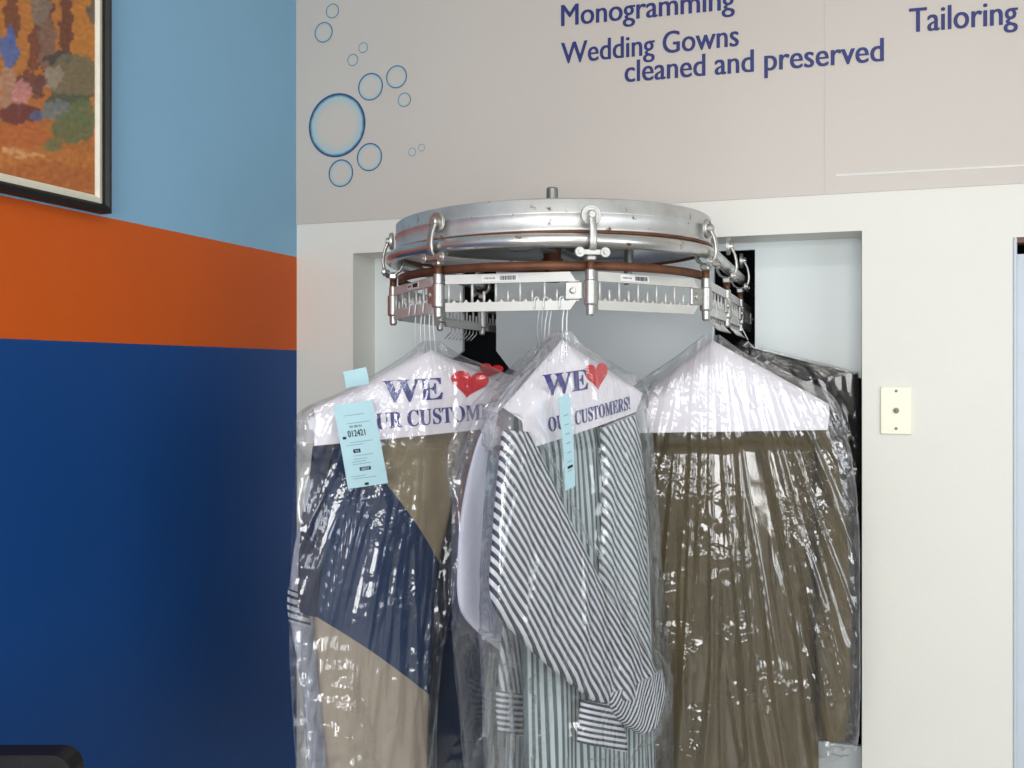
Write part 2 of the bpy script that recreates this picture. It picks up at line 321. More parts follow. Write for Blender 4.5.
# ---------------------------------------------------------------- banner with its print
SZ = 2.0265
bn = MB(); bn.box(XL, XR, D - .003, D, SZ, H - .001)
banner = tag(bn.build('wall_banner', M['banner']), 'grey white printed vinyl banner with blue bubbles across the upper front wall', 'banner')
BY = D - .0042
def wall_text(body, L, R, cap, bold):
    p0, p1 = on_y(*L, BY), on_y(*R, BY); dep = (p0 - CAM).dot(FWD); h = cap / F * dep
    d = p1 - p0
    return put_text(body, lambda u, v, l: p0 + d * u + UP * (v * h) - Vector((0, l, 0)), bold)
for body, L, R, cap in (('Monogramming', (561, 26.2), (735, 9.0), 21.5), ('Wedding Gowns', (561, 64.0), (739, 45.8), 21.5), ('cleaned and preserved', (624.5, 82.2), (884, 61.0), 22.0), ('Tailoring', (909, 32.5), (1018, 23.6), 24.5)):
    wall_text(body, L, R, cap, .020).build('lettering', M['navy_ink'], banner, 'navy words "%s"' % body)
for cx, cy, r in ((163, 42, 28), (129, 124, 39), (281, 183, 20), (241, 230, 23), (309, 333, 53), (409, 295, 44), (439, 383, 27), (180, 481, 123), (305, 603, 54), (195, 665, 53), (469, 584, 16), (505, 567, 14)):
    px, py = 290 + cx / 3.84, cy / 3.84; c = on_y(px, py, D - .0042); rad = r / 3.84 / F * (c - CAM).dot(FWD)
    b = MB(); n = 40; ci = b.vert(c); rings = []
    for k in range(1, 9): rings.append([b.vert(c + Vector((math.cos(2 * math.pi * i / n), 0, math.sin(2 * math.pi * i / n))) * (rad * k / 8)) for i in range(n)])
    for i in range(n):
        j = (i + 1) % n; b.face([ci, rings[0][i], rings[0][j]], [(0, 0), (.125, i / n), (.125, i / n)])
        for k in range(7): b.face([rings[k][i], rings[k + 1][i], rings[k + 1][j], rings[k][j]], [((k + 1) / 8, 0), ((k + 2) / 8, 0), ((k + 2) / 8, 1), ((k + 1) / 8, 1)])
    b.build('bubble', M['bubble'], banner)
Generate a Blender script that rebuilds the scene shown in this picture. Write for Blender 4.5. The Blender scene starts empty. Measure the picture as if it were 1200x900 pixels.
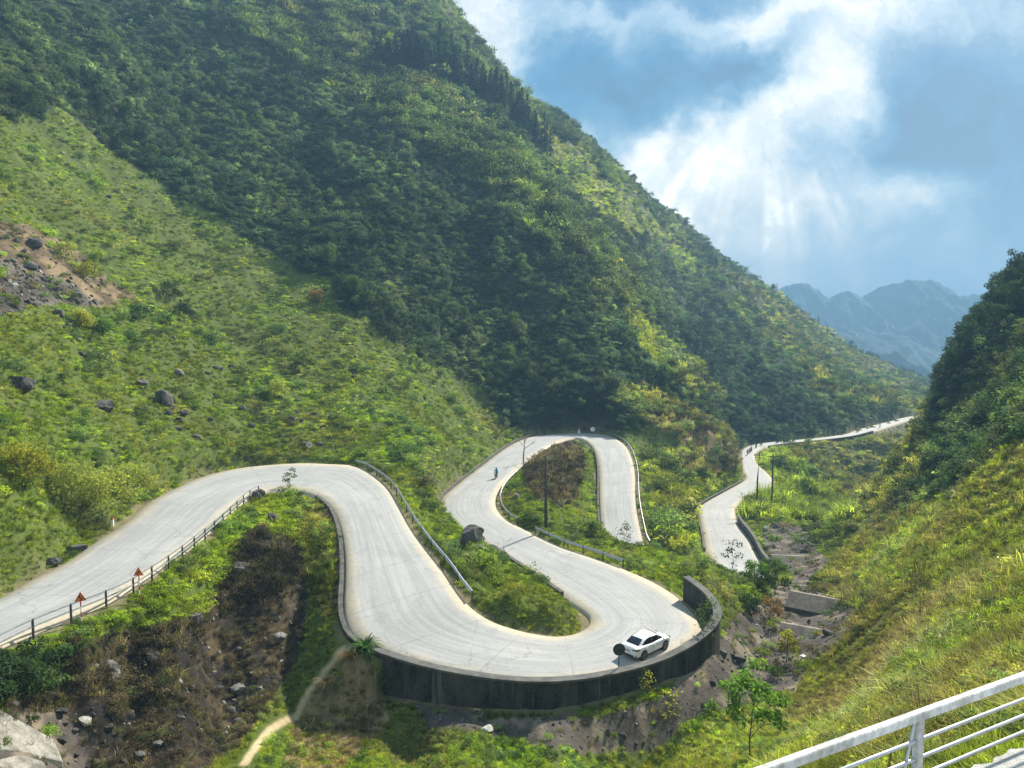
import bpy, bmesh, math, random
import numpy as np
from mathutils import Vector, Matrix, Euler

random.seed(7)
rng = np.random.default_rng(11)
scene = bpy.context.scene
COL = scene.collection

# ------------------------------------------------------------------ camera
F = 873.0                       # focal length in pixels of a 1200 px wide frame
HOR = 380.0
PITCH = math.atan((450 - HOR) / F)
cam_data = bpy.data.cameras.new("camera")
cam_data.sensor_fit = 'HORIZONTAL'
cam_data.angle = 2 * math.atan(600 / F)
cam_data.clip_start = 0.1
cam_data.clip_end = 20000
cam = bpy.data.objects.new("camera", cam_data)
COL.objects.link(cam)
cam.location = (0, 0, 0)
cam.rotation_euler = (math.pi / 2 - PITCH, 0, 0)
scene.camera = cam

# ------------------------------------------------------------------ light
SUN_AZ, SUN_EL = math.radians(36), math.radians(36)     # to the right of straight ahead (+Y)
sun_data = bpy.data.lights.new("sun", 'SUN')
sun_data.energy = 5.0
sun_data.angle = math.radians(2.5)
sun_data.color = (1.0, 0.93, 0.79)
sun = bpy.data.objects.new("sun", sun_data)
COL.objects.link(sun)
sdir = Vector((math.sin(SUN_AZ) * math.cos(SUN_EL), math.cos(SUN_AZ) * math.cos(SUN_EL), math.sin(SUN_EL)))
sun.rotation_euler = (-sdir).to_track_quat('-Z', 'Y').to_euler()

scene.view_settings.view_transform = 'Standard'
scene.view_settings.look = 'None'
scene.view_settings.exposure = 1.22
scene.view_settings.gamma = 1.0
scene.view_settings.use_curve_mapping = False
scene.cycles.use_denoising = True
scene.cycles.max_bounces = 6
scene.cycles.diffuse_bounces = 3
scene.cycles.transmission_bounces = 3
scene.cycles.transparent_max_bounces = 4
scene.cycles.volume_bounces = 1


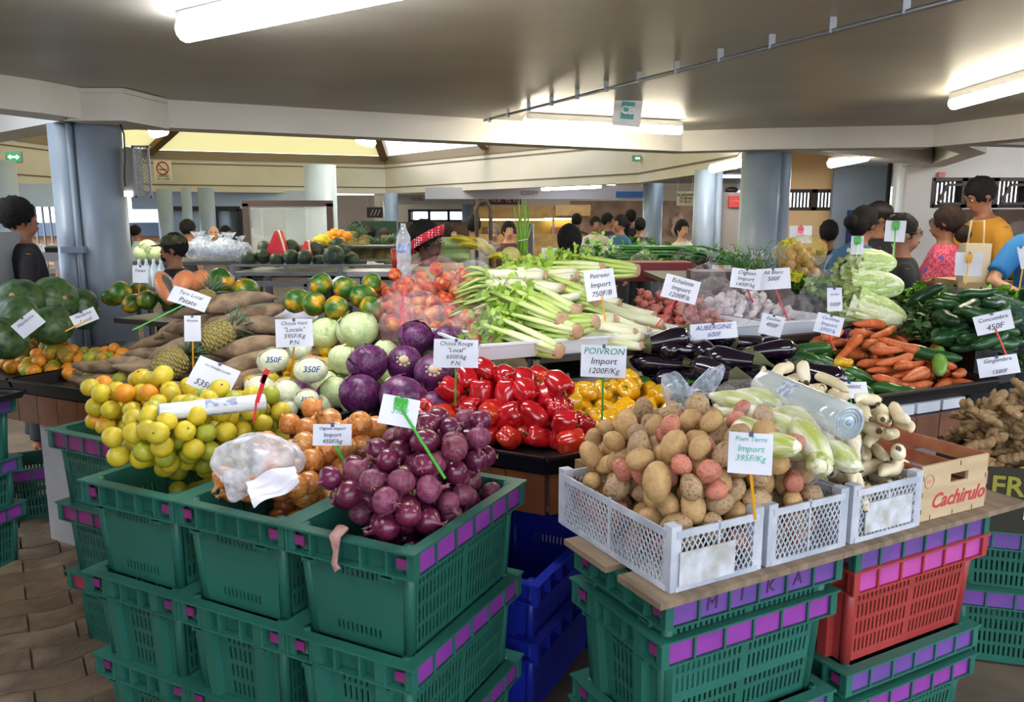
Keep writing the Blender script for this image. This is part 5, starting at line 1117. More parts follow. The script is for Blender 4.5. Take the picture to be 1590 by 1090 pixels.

## What you need to do
Extract, from the material above, each line holding the word "Write".

## Task solution
Write part 2 of the bpy script that recreates this picture. It picks up at line 321. More parts follow. Write for Blender 4.5.
Generate a Blender script that rebuilds the scene shown in this picture. Write for Blender 4.5. The Blender scene starts empty. Measure the picture as if it were 1200x900 pixels.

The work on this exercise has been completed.